>> Start

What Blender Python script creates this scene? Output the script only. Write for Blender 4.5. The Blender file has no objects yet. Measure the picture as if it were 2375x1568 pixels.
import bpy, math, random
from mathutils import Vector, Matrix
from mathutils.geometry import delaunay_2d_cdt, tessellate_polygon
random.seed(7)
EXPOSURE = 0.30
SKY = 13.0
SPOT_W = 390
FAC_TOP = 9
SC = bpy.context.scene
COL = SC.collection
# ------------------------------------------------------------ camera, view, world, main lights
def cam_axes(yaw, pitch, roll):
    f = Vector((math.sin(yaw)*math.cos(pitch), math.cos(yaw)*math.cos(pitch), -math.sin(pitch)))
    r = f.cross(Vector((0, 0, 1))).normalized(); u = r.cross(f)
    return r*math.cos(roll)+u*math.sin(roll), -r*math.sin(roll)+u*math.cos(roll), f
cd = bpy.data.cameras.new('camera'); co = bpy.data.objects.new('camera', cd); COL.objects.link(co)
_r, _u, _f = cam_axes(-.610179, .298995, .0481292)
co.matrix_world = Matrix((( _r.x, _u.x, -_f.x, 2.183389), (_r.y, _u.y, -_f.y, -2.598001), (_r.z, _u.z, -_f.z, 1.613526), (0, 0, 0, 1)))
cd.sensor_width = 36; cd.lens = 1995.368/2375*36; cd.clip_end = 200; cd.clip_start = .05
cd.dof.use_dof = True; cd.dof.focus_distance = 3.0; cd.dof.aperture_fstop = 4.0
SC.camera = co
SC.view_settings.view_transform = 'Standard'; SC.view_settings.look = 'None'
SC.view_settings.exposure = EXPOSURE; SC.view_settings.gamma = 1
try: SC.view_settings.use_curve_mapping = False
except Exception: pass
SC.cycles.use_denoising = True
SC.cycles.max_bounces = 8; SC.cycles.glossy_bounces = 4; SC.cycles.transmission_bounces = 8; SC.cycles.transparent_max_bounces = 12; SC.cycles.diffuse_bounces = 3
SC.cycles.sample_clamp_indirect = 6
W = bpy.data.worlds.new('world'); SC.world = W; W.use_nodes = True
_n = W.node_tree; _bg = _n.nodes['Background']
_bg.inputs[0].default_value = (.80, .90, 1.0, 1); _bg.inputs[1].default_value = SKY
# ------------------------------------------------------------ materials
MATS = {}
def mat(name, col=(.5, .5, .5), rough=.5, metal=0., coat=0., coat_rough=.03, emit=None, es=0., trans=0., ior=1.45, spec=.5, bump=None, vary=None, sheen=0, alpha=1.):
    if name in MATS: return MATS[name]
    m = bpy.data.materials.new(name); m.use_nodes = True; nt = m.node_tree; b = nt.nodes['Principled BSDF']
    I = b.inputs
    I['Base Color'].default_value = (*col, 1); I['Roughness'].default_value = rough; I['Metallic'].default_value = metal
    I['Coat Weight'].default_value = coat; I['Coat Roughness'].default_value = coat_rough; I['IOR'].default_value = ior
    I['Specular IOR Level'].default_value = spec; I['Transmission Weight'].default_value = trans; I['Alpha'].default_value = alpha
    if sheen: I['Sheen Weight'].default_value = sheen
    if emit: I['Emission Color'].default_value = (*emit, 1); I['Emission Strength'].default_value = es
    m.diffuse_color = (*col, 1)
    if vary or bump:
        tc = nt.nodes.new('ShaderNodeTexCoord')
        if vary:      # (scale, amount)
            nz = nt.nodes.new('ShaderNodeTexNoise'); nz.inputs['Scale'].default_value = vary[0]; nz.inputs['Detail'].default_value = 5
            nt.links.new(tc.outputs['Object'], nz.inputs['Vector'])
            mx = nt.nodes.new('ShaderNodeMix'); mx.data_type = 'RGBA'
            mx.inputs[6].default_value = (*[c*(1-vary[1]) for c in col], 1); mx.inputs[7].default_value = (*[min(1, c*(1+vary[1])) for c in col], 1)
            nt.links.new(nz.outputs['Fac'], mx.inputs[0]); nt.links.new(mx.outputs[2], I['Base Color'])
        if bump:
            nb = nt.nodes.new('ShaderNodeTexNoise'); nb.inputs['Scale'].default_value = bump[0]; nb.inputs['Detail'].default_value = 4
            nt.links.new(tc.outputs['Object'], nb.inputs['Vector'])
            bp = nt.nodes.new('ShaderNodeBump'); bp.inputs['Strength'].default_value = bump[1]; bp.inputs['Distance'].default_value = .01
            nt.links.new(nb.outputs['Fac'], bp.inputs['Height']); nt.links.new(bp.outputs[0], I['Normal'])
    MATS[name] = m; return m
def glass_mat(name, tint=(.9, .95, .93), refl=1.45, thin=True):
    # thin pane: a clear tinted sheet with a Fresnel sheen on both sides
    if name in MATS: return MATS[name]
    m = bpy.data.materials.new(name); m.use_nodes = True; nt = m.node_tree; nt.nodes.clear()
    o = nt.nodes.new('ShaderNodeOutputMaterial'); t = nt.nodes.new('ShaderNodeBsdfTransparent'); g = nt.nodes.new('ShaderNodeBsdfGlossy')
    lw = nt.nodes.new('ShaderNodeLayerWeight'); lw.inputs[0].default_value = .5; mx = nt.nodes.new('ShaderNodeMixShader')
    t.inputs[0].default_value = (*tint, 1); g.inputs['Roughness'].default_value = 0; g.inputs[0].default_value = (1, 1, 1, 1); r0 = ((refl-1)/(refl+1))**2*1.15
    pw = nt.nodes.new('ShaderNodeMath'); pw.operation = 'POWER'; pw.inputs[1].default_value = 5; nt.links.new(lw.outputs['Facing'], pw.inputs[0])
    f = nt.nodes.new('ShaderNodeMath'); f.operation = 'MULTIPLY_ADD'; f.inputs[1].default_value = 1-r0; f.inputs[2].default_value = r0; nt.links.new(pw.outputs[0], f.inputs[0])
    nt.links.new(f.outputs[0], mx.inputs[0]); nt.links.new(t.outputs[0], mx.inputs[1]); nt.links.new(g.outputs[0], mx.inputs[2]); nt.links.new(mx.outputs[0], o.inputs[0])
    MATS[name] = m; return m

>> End

* **Requirement**
Restate the whole listing exactly.

* **Expected answer**
What Blender Python script creates this scene? Output the script only. Write for Blender 4.5. The Blender file has no objects yet. Measure the picture as if it were 2375x1568 pixels.
import bpy, math, random
from mathutils import Vector, Matrix
from mathutils.geometry import delaunay_2d_cdt, tessellate_polygon
random.seed(7)
EXPOSURE = 0.30
SKY = 13.0
SPOT_W = 390
FAC_TOP = 9
SC = bpy.context.scene
COL = SC.collection
# ------------------------------------------------------------ camera, view, world, main lights
def cam_axes(yaw, pitch, roll):
    f = Vector((math.sin(yaw)*math.cos(pitch), math.cos(yaw)*math.cos(pitch), -math.sin(pitch)))
    r = f.cross(Vector((0, 0, 1))).normalized(); u = r.cross(f)
    return r*math.cos(roll)+u*math.sin(roll), -r*math.sin(roll)+u*math.cos(roll), f
cd = bpy.data.cameras.new('camera'); co = bpy.data.objects.new('camera', cd); COL.objects.link(co)
_r, _u, _f = cam_axes(-.610179, .298995, .0481292)
co.matrix_world = Matrix((( _r.x, _u.x, -_f.x, 2.183389), (_r.y, _u.y, -_f.y, -2.598001), (_r.z, _u.z, -_f.z, 1.613526), (0, 0, 0, 1)))
cd.sensor_width = 36; cd.lens = 1995.368/2375*36; cd.clip_end = 200; cd.clip_start = .05
cd.dof.use_dof = True; cd.dof.focus_distance = 3.0; cd.dof.aperture_fstop = 4.0
SC.camera = co
SC.view_settings.view_transform = 'Standard'; SC.view_settings.look = 'None'
SC.view_settings.exposure = EXPOSURE; SC.view_settings.gamma = 1
try: SC.view_settings.use_curve_mapping = False
except Exception: pass
SC.cycles.use_denoising = True
SC.cycles.max_bounces = 8; SC.cycles.glossy_bounces = 4; SC.cycles.transmission_bounces = 8; SC.cycles.transparent_max_bounces = 12; SC.cycles.diffuse_bounces = 3
SC.cycles.sample_clamp_indirect = 6
W = bpy.data.worlds.new('world'); SC.world = W; W.use_nodes = True
_n = W.node_tree; _bg = _n.nodes['Background']
_bg.inputs[0].default_value = (.80, .90, 1.0, 1); _bg.inputs[1].default_value = SKY
# ------------------------------------------------------------ materials
MATS = {}
def mat(name, col=(.5, .5, .5), rough=.5, metal=0., coat=0., coat_rough=.03, emit=None, es=0., trans=0., ior=1.45, spec=.5, bump=None, vary=None, sheen=0, alpha=1.):
    if name in MATS: return MATS[name]
    m = bpy.data.materials.new(name); m.use_nodes = True; nt = m.node_tree; b = nt.nodes['Principled BSDF']
    I = b.inputs
    I['Base Color'].default_value = (*col, 1); I['Roughness'].default_value = rough; I['Metallic'].default_value = metal
    I['Coat Weight'].default_value = coat; I['Coat Roughness'].default_value = coat_rough; I['IOR'].default_value = ior
    I['Specular IOR Level'].default_value = spec; I['Transmission Weight'].default_value = trans; I['Alpha'].default_value = alpha
    if sheen: I['Sheen Weight'].default_value = sheen
    if emit: I['Emission Color'].default_value = (*emit, 1); I['Emission Strength'].default_value = es
    m.diffuse_color = (*col, 1)
    if vary or bump:
        tc = nt.nodes.new('ShaderNodeTexCoord')
        if vary:      # (scale, amount)
            nz = nt.nodes.new('ShaderNodeTexNoise'); nz.inputs['Scale'].default_value = vary[0]; nz.inputs['Detail'].default_value = 5
            nt.links.new(tc.outputs['Object'], nz.inputs['Vector'])
            mx = nt.nodes.new('ShaderNodeMix'); mx.data_type = 'RGBA'
            mx.inputs[6].default_value = (*[c*(1-vary[1]) for c in col], 1); mx.inputs[7].default_value = (*[min(1, c*(1+vary[1])) for c in col], 1)
            nt.links.new(nz.outputs['Fac'], mx.inputs[0]); nt.links.new(mx.outputs[2], I['Base Color'])
        if bump:
            nb = nt.nodes.new('ShaderNodeTexNoise'); nb.inputs['Scale'].default_value = bump[0]; nb.inputs['Detail'].default_value = 4
            nt.links.new(tc.outputs['Object'], nb.inputs['Vector'])
            bp = nt.nodes.new('ShaderNodeBump'); bp.inputs['Strength'].default_value = bump[1]; bp.inputs['Distance'].default_value = .01
            nt.links.new(nb.outputs['Fac'], bp.inputs['Height']); nt.links.new(bp.outputs[0], I['Normal'])
    MATS[name] = m; return m
def glass_mat(name, tint=(.9, .95, .93), refl=1.45, thin=True):
    # thin pane: a clear tinted sheet with a Fresnel sheen on both sides
    if name in MATS: return MATS[name]
    m = bpy.data.materials.new(name); m.use_nodes = True; nt = m.node_tree; nt.nodes.clear()
    o = nt.nodes.new('ShaderNodeOutputMaterial'); t = nt.nodes.new('ShaderNodeBsdfTransparent'); g = nt.nodes.new('ShaderNodeBsdfGlossy')
    lw = nt.nodes.new('ShaderNodeLayerWeight'); lw.inputs[0].default_value = .5; mx = nt.nodes.new('ShaderNodeMixShader')
    t.inputs[0].default_value = (*tint, 1); g.inputs['Roughness'].default_value = 0; g.inputs[0].default_value = (1, 1, 1, 1); r0 = ((refl-1)/(refl+1))**2*1.15
    pw = nt.nodes.new('ShaderNodeMath'); pw.operation = 'POWER'; pw.inputs[1].default_value = 5; nt.links.new(lw.outputs['Facing'], pw.inputs[0])
    f = nt.nodes.new('ShaderNodeMath'); f.operation = 'MULTIPLY_ADD'; f.inputs[1].default_value = 1-r0; f.inputs[2].default_value = r0; nt.links.new(pw.outputs[0], f.inputs[0])
    nt.links.new(f.outputs[0], mx.inputs[0]); nt.links.new(t.outputs[0], mx.inputs[1]); nt.links.new(g.outputs[0], mx.inputs[2]); nt.links.new(mx.outputs[0], o.inputs[0])
    MATS[name] = m; return m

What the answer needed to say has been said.